Other safety concerns come from landslips, unstable ground, downed powerlines down from solar power units, and damaged septic tanks.

Officials said they hoped to gradually re-open other areas to residents in coming days, but the Great Ocean Road was closed to tourists between Lorne and Wongarra.

Lightning strikes on December 19 started the Wye River-Jamieson Track fire, and it has since burned almost 2500 hectares of mostly inaccessible terrain.

The fire was at its worst on Christmas Day when it spread into Wye River and Separation Creek, closing the Great Ocean Road and leading to a temporary evacuation of Lorne.

Fire authorities had issued an evacuation order for Kennett River, Grey River, Sugarloaf and Wongarra on New Year’s Eve, as the temperature soared.

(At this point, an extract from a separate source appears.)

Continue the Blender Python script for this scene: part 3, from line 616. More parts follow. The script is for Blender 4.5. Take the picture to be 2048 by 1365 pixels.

But the fire failed to spread into these areas and residents could return that night.

Incident controller Alistair Drayton, at a media briefing on Friday, said authorities had been concerned about forecast winds on New Year’s Eve.

“Fortunately the weather didn’t come to forecast,” he said. “That prediction would have made the fire run right down to the south.”

Mr Drayton said cooler weather over the weekend allowed firefighters to get closer to the fire and strengthen containment lines.

“We’ve got a very large fire now in very difficult and challenging terrain.”